Comienza a hablar emocionadamente de su libro, mientras reprocha a ciertos visitantes que le elogian por su “Viaje a pie”:
—¿Cómo se les ocurre felicitarme por algo que ya no es mío, que escribí hace cuarenta años? Si a un carpintero le dicen que hacía bonitas mesas, le ofenden gravemente. Mi mejor libro no es ninguno de los que he escrito. Mi mejor libro lo estoy haciendo siempre. Es muy peligroso triunfar con el primer libro, porque se pierde completamente la libertad.
—¿Por qué?
—Porque ya nos han dicho: De este modo está bien. Tiene que escribir de esta manera si quiere que las cosas le salgan bien. Así, ya ha quedado preso en su victoria. No podrá salirse de allí, porque si hace otra cosa, le van a decir los zoilos y los demás: Perdió el estilo, lo que hizo es muy bueno, pero esto no nos gusta. ¡Al diablo con todo eso, siempre hay que buscar un nuevo camino!
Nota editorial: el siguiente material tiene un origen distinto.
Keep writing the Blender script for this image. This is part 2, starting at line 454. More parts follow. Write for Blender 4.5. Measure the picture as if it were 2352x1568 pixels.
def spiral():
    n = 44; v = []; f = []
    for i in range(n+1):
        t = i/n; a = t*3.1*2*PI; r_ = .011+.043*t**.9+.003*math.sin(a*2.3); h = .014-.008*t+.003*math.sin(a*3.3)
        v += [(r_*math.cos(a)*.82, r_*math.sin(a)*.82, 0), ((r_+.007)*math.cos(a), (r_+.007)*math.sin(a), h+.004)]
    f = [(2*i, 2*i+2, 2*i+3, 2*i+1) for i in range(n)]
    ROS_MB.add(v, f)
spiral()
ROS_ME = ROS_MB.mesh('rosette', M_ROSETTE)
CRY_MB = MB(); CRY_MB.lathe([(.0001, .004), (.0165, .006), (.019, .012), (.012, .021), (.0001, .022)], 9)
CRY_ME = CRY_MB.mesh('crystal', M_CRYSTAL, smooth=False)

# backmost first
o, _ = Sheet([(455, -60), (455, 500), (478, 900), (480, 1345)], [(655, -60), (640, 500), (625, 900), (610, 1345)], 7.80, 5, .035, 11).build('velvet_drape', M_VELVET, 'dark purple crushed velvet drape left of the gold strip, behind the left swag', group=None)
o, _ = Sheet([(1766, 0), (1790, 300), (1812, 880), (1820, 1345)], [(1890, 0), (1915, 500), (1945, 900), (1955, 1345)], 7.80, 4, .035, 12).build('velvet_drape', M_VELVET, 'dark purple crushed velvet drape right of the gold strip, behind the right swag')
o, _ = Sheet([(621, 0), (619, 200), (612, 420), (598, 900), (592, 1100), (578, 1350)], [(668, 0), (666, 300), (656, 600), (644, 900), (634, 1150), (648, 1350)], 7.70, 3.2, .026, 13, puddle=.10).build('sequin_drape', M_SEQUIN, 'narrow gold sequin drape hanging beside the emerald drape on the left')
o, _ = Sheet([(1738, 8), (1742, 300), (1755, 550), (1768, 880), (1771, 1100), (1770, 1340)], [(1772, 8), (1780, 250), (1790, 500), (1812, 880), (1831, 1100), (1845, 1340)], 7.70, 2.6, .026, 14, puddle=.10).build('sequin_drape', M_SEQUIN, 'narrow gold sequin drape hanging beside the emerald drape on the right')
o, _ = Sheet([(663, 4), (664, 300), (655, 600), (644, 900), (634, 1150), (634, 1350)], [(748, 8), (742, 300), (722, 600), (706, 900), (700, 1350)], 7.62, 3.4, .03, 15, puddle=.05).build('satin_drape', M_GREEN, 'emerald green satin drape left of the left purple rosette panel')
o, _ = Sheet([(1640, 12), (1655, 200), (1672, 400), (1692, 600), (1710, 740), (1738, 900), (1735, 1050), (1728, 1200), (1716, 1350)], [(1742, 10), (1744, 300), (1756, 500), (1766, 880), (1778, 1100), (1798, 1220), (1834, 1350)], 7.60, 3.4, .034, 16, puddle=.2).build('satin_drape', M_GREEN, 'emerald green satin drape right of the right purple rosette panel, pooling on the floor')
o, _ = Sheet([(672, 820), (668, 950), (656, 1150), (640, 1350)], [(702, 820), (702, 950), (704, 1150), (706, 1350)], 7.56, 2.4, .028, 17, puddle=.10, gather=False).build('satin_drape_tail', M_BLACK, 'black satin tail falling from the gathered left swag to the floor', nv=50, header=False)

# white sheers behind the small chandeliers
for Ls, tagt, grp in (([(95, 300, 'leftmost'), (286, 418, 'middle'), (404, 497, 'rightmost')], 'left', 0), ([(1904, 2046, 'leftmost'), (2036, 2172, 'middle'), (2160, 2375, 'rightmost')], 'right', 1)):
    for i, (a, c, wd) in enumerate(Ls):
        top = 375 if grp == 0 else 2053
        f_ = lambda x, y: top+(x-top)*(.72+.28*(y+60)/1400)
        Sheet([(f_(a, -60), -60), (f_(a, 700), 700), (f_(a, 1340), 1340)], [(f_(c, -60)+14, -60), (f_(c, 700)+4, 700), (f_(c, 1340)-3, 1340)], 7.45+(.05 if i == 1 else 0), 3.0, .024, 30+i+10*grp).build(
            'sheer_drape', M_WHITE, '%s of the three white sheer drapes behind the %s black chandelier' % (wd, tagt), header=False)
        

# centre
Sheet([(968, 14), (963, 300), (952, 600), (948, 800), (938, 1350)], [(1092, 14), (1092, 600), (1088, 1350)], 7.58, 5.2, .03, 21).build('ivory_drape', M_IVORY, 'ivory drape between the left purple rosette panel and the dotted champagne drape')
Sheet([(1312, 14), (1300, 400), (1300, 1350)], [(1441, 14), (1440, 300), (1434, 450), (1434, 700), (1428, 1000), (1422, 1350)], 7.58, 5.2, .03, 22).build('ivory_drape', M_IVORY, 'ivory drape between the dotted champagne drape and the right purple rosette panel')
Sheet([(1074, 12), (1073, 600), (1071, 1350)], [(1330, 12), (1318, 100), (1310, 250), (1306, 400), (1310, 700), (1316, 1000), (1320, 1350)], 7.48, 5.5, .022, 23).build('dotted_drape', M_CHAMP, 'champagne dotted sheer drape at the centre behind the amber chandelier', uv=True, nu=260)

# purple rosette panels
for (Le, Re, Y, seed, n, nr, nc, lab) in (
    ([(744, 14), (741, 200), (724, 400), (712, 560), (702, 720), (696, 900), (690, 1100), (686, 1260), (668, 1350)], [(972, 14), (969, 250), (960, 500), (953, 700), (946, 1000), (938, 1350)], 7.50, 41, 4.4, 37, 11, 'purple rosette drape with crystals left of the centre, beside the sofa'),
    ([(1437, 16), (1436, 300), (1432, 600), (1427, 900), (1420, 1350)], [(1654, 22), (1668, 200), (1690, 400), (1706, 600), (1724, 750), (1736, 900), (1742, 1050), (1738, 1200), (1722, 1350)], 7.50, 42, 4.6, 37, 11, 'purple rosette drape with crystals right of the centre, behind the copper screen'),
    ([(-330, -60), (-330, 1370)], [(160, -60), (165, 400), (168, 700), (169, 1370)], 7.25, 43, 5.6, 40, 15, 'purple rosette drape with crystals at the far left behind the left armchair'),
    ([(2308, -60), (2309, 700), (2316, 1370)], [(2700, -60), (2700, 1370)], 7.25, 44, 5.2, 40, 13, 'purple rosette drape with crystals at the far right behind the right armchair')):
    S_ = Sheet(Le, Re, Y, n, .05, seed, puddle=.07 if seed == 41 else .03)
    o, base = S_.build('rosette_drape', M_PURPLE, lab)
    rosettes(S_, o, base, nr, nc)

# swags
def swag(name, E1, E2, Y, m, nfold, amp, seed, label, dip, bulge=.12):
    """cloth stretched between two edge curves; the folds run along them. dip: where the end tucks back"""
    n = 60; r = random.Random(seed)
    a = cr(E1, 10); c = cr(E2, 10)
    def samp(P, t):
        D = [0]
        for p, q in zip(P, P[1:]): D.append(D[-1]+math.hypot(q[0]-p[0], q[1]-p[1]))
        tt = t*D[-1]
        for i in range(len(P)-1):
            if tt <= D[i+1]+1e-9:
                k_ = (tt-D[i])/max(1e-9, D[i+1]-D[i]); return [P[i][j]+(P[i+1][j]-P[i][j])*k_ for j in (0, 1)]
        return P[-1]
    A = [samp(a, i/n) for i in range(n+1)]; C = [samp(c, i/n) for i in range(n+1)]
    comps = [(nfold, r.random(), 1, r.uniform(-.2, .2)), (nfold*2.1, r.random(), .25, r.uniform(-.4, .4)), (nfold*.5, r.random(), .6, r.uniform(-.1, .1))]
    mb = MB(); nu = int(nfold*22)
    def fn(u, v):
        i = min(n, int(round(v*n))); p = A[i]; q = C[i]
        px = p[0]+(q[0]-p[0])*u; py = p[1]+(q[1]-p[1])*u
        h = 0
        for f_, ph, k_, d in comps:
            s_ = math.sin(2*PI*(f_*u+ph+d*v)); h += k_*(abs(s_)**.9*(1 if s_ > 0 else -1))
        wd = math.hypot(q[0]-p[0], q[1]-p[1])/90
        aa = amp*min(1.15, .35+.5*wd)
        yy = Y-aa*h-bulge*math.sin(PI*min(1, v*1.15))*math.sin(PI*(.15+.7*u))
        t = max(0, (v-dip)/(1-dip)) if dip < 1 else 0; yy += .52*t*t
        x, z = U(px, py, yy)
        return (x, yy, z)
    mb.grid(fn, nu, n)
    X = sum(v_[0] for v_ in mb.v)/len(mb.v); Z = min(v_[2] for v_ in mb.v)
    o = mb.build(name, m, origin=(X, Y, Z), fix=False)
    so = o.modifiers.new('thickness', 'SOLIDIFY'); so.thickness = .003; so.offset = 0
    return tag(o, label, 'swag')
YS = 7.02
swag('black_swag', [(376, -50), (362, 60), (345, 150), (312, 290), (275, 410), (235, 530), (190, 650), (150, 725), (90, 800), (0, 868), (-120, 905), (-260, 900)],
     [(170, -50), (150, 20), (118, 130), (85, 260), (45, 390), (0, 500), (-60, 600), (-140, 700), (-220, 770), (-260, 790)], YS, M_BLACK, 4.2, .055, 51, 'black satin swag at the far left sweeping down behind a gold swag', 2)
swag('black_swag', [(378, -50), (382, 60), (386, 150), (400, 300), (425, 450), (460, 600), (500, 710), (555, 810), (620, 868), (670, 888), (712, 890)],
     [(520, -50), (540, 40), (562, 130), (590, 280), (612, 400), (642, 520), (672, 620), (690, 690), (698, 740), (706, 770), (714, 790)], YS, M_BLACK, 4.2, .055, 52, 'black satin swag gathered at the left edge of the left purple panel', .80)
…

—¿Qué hay de su San Ignacio?
—Nada. Por ahora no pienso publicarlo.
Minutos antes, cuando el maestro González hablaba con nosotros sobre escritores y poetas, llegó a la mesa el tema de Pablo Neruda, unido al de la situación política y a los hombres que se matriculaban en uno u otro bando.
¿No le agrada Neruda?
—Nada, es un gran poeta, pero es un prostituto. Escribe sobre una cosa que le han dicho, le han quitado la libertad, ya no puede tener caminos. Además, los de su partido le dan cosas, muchas cosas. Eso no me huele bien…
—¿Sigue usted siendo un anarquista?
—Sí, es lo que más me gusta. Hay cosas muy distintas al dinero, a la economía, a la planificación. Pero estas cosas hay que entenderlas en un cuarto, solos, encerrados.
—Los alimentos, maestro… Los nuestros y los ajenos…
El filósofo vuelve a ser el ángel de otros minutos, deja sus sonrisas y pone el dedo en la cabeza…
—No crea mucho en eso, Hernández… No crea mucho. Esos son enredos de índole social estrictamente, el hombre de verdad es algo distinto. Y el hambre no es tan mala cosa… Además, hay muchas guayabas por ahí, en las mangas… Lo importante es “la presencia”, la presencia del sufrimiento. En medio de la holgura no se ha hecho nunca nada valioso. Dicen que se precisa tranquilidad económica, pero no hay tal. Recuerde a Shakespeare, a Cervantes.
Y claro que lo recordamos. ¿Cómo olvidar que a don Miguel un famoso rey lo hizo encarcelar por deudas? ¿Cómo olvidar tanta vicisitud amarga en la carne don Alfonso el bueno? ¿Cómo olvidar el desgano nacional para un valor Universal como el de Fernando González? No es posible hacer la vista y el oído gordos frente a las necias palabras de los beatos de todos los colores que, cuando se les habla de la publicación de las obras completas del maestro, exclaman con un miedo de comadres:
¡Ah… no! ¡Dice muchas palabras feas!
Fuente:
El Correo, Medellín, viernes 10 de abril de 1959.